** begin TASK MATERIAL **

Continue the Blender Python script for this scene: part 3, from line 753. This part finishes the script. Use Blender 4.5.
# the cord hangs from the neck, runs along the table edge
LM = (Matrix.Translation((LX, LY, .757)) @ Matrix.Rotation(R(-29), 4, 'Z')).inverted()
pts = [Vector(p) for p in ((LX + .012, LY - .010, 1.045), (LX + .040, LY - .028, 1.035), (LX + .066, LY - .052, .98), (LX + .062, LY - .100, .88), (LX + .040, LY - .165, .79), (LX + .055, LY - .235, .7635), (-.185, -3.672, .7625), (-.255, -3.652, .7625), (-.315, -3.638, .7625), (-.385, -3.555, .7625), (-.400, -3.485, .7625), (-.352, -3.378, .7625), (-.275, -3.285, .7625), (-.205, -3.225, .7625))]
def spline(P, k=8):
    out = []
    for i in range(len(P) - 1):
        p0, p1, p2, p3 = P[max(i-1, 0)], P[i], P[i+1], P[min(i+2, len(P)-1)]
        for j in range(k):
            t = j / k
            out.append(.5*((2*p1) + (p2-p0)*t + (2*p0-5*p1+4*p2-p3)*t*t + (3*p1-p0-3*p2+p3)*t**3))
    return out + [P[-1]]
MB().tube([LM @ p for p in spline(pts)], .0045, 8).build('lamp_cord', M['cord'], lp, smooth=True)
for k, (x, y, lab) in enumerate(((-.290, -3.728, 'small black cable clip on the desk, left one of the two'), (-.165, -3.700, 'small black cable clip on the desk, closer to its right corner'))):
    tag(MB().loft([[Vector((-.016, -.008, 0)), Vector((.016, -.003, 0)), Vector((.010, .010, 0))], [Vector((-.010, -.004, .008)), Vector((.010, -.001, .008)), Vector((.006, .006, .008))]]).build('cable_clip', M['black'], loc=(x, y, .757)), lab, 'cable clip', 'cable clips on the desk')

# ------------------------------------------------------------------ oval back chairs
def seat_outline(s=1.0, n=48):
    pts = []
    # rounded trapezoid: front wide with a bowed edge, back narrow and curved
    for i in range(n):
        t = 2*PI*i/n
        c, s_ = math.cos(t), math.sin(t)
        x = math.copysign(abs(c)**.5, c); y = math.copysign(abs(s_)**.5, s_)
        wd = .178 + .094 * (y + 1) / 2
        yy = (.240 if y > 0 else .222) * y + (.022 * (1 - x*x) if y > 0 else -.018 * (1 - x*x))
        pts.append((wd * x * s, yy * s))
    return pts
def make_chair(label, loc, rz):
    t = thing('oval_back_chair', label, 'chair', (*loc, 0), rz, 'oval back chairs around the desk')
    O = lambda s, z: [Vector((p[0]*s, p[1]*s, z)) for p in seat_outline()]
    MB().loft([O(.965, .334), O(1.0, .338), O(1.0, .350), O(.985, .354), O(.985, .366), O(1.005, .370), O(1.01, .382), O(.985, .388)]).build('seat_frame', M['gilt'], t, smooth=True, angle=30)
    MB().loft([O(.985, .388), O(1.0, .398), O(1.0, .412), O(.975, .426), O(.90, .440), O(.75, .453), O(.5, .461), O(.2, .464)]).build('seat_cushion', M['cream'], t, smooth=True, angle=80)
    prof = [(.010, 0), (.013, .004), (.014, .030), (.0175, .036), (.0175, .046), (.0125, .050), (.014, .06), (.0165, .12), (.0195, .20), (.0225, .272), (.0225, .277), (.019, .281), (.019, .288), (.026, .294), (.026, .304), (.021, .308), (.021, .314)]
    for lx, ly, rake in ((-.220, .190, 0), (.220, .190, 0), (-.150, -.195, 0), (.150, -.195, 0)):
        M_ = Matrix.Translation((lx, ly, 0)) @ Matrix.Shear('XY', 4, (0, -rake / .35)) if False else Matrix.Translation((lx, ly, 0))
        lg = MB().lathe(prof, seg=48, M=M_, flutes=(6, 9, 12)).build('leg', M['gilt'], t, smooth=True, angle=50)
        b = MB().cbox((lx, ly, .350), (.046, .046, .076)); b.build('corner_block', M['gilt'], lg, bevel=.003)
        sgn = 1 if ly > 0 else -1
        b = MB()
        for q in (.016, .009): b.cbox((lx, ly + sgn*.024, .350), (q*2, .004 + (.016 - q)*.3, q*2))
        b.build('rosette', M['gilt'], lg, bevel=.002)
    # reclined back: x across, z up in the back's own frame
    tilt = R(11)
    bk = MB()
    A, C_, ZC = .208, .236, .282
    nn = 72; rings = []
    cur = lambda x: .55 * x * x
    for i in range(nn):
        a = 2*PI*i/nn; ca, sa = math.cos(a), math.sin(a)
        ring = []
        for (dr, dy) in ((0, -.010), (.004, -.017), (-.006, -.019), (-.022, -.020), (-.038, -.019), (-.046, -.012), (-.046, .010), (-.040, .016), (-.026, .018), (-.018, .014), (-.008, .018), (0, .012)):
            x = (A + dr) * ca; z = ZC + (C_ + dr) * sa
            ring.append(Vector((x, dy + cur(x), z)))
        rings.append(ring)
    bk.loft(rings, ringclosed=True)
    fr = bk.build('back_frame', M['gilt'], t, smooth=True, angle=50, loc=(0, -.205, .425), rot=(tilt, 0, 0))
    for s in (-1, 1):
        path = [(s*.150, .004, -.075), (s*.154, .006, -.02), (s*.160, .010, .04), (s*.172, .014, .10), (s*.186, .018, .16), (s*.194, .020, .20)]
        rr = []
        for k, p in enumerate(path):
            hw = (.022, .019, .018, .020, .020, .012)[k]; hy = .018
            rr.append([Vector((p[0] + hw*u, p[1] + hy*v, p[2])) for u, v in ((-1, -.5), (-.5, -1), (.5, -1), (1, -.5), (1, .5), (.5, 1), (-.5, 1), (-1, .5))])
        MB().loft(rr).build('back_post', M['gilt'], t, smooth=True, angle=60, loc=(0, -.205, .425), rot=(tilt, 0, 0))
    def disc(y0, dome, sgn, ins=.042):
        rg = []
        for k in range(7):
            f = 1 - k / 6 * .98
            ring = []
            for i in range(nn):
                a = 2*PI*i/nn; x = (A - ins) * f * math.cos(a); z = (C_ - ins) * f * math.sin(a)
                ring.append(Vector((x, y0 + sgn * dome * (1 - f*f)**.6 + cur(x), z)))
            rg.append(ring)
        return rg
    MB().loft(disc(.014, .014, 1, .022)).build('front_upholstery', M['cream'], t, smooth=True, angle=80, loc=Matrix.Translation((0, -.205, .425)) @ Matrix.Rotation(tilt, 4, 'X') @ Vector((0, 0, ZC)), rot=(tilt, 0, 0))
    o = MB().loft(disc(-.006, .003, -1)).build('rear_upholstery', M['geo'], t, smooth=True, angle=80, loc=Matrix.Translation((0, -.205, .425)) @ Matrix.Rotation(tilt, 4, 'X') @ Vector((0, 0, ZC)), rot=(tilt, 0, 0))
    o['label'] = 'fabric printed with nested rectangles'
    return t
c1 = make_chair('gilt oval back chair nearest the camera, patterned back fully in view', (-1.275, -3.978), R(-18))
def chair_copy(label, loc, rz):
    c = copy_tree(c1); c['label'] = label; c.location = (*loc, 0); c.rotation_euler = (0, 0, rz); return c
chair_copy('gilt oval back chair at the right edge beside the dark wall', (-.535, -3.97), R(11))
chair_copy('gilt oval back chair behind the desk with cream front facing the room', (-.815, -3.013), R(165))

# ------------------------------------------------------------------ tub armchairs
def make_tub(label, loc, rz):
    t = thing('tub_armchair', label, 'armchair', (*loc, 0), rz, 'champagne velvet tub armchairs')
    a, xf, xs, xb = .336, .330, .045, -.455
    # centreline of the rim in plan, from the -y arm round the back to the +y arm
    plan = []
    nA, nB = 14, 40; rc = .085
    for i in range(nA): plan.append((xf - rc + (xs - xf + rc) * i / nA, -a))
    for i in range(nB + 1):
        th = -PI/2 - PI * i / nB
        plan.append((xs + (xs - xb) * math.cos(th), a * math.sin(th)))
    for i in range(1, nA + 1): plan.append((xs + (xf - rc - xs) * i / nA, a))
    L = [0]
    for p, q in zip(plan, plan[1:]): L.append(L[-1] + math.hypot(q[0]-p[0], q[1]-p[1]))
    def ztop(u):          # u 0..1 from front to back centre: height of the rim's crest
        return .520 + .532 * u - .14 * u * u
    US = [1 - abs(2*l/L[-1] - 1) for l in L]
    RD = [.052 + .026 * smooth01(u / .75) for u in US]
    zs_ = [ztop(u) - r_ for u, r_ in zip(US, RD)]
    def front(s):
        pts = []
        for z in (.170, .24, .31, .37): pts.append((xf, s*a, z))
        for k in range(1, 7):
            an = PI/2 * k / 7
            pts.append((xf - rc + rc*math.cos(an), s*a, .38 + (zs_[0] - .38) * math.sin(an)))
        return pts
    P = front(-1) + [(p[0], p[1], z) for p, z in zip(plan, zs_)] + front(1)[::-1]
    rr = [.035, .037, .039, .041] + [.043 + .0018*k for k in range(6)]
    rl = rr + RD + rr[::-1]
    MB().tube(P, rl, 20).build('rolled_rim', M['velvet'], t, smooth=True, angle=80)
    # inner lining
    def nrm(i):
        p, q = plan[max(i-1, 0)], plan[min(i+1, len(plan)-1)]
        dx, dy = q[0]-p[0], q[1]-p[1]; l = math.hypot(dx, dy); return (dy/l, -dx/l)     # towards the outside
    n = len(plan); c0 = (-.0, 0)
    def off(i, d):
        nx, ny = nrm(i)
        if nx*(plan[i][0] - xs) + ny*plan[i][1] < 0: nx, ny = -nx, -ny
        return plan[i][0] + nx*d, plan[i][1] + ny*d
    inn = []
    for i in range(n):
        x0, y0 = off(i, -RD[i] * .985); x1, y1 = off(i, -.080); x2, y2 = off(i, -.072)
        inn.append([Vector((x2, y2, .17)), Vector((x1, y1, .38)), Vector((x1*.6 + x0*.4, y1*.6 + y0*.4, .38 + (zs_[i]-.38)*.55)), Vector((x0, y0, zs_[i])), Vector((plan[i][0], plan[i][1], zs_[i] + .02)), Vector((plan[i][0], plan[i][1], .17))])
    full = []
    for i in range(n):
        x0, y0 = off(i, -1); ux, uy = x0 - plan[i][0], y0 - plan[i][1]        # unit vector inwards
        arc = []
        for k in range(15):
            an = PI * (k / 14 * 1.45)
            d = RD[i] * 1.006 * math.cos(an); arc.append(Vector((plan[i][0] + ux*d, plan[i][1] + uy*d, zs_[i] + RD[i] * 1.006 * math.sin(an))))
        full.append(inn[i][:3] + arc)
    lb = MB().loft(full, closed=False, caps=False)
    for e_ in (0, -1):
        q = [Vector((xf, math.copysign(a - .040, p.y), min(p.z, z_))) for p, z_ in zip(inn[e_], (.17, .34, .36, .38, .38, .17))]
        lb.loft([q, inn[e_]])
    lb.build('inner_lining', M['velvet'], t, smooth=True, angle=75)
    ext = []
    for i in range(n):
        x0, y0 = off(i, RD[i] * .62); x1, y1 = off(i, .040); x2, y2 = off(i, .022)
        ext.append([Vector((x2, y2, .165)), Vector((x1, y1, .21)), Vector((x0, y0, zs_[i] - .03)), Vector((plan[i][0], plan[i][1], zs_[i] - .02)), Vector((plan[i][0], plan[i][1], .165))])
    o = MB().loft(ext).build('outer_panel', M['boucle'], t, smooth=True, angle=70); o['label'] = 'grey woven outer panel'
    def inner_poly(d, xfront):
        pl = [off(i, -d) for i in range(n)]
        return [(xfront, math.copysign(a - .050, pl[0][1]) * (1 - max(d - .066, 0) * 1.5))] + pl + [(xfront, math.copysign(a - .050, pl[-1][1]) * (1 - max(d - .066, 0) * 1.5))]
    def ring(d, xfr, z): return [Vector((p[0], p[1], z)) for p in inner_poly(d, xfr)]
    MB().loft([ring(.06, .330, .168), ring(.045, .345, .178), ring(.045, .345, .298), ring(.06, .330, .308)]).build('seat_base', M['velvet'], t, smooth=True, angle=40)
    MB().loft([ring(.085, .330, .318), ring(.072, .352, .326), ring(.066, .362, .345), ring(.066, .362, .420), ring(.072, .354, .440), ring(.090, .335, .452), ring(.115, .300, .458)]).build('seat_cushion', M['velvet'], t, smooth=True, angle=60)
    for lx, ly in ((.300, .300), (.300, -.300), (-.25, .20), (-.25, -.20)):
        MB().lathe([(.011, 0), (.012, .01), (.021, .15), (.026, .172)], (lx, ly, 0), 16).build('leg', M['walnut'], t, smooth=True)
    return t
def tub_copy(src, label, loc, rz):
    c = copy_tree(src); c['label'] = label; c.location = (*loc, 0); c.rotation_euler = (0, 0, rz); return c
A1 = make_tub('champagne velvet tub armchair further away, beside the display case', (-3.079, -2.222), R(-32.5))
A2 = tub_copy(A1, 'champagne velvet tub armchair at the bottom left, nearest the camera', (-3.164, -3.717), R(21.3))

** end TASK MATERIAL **
** begin TASK MATERIAL **

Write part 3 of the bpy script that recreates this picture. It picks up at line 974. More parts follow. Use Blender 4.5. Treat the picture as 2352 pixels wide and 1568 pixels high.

** end TASK MATERIAL **
** begin TASK MATERIAL **

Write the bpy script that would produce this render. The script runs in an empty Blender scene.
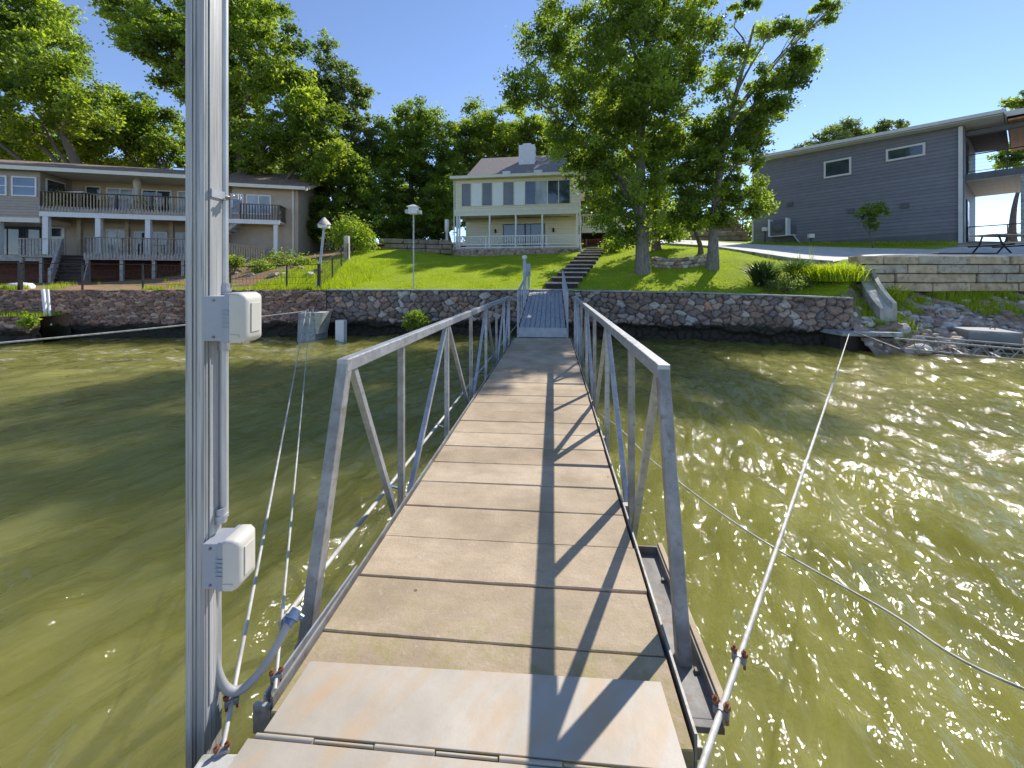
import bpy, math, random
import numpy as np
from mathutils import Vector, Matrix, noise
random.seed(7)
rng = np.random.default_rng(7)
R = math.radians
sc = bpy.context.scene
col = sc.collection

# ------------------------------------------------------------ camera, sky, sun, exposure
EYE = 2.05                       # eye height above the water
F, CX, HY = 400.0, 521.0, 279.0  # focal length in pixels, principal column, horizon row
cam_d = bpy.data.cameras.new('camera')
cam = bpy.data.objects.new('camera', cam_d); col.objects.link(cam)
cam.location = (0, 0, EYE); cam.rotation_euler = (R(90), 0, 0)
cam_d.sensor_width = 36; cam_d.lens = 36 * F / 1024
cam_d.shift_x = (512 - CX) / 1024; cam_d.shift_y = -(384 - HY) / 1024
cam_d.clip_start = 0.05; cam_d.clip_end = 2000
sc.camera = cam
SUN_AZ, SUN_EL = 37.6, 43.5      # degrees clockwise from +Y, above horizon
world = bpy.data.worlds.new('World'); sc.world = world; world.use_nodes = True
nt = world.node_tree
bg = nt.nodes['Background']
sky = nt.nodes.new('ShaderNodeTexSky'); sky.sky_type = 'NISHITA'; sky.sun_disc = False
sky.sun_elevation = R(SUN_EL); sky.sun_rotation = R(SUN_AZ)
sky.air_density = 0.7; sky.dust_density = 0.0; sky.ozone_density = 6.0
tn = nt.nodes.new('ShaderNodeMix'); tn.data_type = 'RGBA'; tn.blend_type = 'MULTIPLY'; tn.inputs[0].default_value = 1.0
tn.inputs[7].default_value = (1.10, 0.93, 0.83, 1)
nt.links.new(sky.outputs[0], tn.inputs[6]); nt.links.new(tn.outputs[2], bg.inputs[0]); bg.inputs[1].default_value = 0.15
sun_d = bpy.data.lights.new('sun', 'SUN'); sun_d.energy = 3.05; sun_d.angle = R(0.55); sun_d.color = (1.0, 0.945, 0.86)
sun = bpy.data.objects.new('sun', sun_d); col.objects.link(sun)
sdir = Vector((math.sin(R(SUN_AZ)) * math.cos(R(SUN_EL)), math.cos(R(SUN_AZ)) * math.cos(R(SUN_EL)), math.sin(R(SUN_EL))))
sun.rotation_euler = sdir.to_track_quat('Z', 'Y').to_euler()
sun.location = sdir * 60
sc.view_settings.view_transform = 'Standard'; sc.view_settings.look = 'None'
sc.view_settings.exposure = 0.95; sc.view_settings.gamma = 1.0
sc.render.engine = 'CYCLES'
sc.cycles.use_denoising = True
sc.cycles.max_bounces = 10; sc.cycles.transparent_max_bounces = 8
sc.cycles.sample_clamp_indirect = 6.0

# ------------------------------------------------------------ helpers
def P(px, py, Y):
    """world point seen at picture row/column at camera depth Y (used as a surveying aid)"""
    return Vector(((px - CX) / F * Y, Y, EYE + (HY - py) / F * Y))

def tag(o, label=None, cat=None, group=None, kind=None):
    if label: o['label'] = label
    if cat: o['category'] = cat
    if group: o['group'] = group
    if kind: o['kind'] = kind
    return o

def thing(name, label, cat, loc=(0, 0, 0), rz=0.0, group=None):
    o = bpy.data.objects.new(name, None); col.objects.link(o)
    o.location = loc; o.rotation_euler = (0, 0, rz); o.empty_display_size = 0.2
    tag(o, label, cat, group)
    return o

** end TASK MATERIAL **

**WORK INSTRUCTIONS**
Give back exactly the lines from the one that holds "Write the bpy" to the one that holds "col = sc.collection", with both ends and without the images.

**ANSWER TO THE TASK**
Write the bpy script that would produce this render. The script runs in an empty Blender scene.
import bpy, math, random
import numpy as np
from mathutils import Vector, Matrix, noise
random.seed(7)
rng = np.random.default_rng(7)
R = math.radians
sc = bpy.context.scene
col = sc.collection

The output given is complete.